-- PROVIDED MATERIAL --
━━━━━━━━━━━━━━━━━━━━━━━━━━━━━━

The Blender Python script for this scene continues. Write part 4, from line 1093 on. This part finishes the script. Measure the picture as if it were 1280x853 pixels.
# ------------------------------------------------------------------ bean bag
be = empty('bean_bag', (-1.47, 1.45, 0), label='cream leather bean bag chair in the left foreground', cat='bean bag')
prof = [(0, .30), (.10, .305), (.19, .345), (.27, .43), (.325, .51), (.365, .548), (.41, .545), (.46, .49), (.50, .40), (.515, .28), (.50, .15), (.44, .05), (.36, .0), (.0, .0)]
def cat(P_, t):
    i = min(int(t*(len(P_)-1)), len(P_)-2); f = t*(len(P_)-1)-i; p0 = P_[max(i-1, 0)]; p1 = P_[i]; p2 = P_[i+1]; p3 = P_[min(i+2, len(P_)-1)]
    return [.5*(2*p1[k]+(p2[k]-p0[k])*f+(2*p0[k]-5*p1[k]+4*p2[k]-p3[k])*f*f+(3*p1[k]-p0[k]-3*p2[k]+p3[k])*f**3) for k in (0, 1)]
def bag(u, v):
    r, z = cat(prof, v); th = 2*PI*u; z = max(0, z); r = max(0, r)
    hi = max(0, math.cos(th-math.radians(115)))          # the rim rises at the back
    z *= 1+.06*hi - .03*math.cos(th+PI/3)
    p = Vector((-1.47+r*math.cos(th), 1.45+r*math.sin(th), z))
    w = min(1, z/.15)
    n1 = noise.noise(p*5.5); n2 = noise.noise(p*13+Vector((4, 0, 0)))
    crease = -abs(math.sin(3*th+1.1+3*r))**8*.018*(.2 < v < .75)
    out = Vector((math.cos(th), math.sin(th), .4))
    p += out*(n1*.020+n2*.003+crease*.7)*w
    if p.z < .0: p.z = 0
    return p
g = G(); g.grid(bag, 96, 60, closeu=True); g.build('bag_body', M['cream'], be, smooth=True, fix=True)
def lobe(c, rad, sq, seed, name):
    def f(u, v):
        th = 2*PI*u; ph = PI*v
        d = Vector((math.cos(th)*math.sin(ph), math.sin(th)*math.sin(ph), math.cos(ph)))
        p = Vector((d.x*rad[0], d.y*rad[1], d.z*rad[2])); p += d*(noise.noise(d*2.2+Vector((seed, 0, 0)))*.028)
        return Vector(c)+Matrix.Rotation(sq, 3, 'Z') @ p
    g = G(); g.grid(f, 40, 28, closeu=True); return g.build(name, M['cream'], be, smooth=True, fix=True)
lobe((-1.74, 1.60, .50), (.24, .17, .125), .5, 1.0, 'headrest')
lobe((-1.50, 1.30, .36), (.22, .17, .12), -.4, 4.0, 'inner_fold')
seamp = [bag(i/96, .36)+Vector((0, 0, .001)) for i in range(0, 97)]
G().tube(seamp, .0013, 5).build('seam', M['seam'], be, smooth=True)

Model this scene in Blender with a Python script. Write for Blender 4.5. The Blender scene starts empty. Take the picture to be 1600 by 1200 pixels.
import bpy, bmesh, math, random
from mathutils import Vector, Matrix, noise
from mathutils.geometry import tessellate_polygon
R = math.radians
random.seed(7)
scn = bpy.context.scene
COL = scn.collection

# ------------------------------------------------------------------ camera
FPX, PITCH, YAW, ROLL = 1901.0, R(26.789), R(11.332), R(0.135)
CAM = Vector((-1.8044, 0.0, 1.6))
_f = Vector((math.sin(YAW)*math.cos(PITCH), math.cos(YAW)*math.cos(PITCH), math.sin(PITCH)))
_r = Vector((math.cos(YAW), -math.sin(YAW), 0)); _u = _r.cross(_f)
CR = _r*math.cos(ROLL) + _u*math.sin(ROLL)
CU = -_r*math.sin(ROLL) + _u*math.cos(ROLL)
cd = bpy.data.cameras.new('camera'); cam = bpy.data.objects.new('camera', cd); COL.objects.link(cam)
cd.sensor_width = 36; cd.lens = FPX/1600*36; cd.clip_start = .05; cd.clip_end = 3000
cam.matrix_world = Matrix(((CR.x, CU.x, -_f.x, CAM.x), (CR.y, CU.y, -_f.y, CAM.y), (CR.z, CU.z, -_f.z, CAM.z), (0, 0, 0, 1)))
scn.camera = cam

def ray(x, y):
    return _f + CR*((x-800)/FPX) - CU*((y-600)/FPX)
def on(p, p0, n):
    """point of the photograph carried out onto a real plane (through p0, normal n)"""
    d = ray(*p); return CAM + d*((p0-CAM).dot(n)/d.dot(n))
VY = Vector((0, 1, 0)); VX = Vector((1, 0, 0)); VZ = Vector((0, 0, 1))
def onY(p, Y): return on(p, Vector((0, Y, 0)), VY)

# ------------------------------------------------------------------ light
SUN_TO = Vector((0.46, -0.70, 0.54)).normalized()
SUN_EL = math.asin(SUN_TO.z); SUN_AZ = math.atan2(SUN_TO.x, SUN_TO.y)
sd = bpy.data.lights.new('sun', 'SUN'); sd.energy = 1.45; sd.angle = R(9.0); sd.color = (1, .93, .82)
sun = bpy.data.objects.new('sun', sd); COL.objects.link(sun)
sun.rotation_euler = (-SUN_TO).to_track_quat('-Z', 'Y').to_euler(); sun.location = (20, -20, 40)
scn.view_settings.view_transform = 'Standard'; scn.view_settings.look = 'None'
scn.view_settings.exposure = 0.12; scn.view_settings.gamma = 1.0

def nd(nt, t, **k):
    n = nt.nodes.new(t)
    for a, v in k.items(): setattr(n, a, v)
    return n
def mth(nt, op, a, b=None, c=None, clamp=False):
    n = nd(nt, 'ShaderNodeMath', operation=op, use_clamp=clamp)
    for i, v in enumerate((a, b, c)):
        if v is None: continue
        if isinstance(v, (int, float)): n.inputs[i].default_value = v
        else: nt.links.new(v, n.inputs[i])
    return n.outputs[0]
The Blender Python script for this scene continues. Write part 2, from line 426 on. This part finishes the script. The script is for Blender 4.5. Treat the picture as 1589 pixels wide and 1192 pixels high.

━━━━━━━━━━━━━━━━━━━━━━━━━━━━━━

-- TO DO --
Word for word, write out all of the data above.

-- THE RESULT --
The Blender Python script for this scene continues. Write part 4, from line 1093 on. This part finishes the script. Measure the picture as if it were 1280x853 pixels.
# ------------------------------------------------------------------ bean bag
be = empty('bean_bag', (-1.47, 1.45, 0), label='cream leather bean bag chair in the left foreground', cat='bean bag')
prof = [(0, .30), (.10, .305), (.19, .345), (.27, .43), (.325, .51), (.365, .548), (.41, .545), (.46, .49), (.50, .40), (.515, .28), (.50, .15), (.44, .05), (.36, .0), (.0, .0)]
def cat(P_, t):
    i = min(int(t*(len(P_)-1)), len(P_)-2); f = t*(len(P_)-1)-i; p0 = P_[max(i-1, 0)]; p1 = P_[i]; p2 = P_[i+1]; p3 = P_[min(i+2, len(P_)-1)]
    return [.5*(2*p1[k]+(p2[k]-p0[k])*f+(2*p0[k]-5*p1[k]+4*p2[k]-p3[k])*f*f+(3*p1[k]-p0[k]-3*p2[k]+p3[k])*f**3) for k in (0, 1)]
def bag(u, v):
    r, z = cat(prof, v); th = 2*PI*u; z = max(0, z); r = max(0, r)
    hi = max(0, math.cos(th-math.radians(115)))          # the rim rises at the back
    z *= 1+.06*hi - .03*math.cos(th+PI/3)
    p = Vector((-1.47+r*math.cos(th), 1.45+r*math.sin(th), z))
    w = min(1, z/.15)
    n1 = noise.noise(p*5.5); n2 = noise.noise(p*13+Vector((4, 0, 0)))
    crease = -abs(math.sin(3*th+1.1+3*r))**8*.018*(.2 < v < .75)
    out = Vector((math.cos(th), math.sin(th), .4))
    p += out*(n1*.020+n2*.003+crease*.7)*w
    if p.z < .0: p.z = 0
    return p
g = G(); g.grid(bag, 96, 60, closeu=True); g.build('bag_body', M['cream'], be, smooth=True, fix=True)
def lobe(c, rad, sq, seed, name):
    def f(u, v):
        th = 2*PI*u; ph = PI*v
        d = Vector((math.cos(th)*math.sin(ph), math.sin(th)*math.sin(ph), math.cos(ph)))
        p = Vector((d.x*rad[0], d.y*rad[1], d.z*rad[2])); p += d*(noise.noise(d*2.2+Vector((seed, 0, 0)))*.028)
        return Vector(c)+Matrix.Rotation(sq, 3, 'Z') @ p
    g = G(); g.grid(f, 40, 28, closeu=True); return g.build(name, M['cream'], be, smooth=True, fix=True)
lobe((-1.74, 1.60, .50), (.24, .17, .125), .5, 1.0, 'headrest')
lobe((-1.50, 1.30, .36), (.22, .17, .12), -.4, 4.0, 'inner_fold')
seamp = [bag(i/96, .36)+Vector((0, 0, .001)) for i in range(0, 97)]
G().tube(seamp, .0013, 5).build('seam', M['seam'], be, smooth=True)

Model this scene in Blender with a Python script. Write for Blender 4.5. The Blender scene starts empty. Take the picture to be 1600 by 1200 pixels.
import bpy, bmesh, math, random
from mathutils import Vector, Matrix, noise
from mathutils.geometry import tessellate_polygon
R = math.radians
random.seed(7)
scn = bpy.context.scene
COL = scn.collection

# ------------------------------------------------------------------ camera
FPX, PITCH, YAW, ROLL = 1901.0, R(26.789), R(11.332), R(0.135)
CAM = Vector((-1.8044, 0.0, 1.6))
_f = Vector((math.sin(YAW)*math.cos(PITCH), math.cos(YAW)*math.cos(PITCH), math.sin(PITCH)))
_r = Vector((math.cos(YAW), -math.sin(YAW), 0)); _u = _r.cross(_f)
CR = _r*math.cos(ROLL) + _u*math.sin(ROLL)
CU = -_r*math.sin(ROLL) + _u*math.cos(ROLL)
cd = bpy.data.cameras.new('camera'); cam = bpy.data.objects.new('camera', cd); COL.objects.link(cam)
cd.sensor_width = 36; cd.lens = FPX/1600*36; cd.clip_start = .05; cd.clip_end = 3000
cam.matrix_world = Matrix(((CR.x, CU.x, -_f.x, CAM.x), (CR.y, CU.y, -_f.y, CAM.y), (CR.z, CU.z, -_f.z, CAM.z), (0, 0, 0, 1)))
scn.camera = cam

def ray(x, y):
    return _f + CR*((x-800)/FPX) - CU*((y-600)/FPX)
def on(p, p0, n):
    """point of the photograph carried out onto a real plane (through p0, normal n)"""
    d = ray(*p); return CAM + d*((p0-CAM).dot(n)/d.dot(n))
VY = Vector((0, 1, 0)); VX = Vector((1, 0, 0)); VZ = Vector((0, 0, 1))
def onY(p, Y): return on(p, Vector((0, Y, 0)), VY)

# ------------------------------------------------------------------ light
SUN_TO = Vector((0.46, -0.70, 0.54)).normalized()
SUN_EL = math.asin(SUN_TO.z); SUN_AZ = math.atan2(SUN_TO.x, SUN_TO.y)
sd = bpy.data.lights.new('sun', 'SUN'); sd.energy = 1.45; sd.angle = R(9.0); sd.color = (1, .93, .82)
sun = bpy.data.objects.new('sun', sd); COL.objects.link(sun)
sun.rotation_euler = (-SUN_TO).to_track_quat('-Z', 'Y').to_euler(); sun.location = (20, -20, 40)
scn.view_settings.view_transform = 'Standard'; scn.view_settings.look = 'None'
scn.view_settings.exposure = 0.12; scn.view_settings.gamma = 1.0

def nd(nt, t, **k):
    n = nt.nodes.new(t)
    for a, v in k.items(): setattr(n, a, v)
    return n
def mth(nt, op, a, b=None, c=None, clamp=False):
    n = nd(nt, 'ShaderNodeMath', operation=op, use_clamp=clamp)
    for i, v in enumerate((a, b, c)):
        if v is None: continue
        if isinstance(v, (int, float)): n.inputs[i].default_value = v
        else: nt.links.new(v, n.inputs[i])
    return n.outputs[0]
The Blender Python script for this scene continues. Write part 2, from line 426 on. This part finishes the script. The script is for Blender 4.5. Treat the picture as 1589 pixels wide and 1192 pixels high.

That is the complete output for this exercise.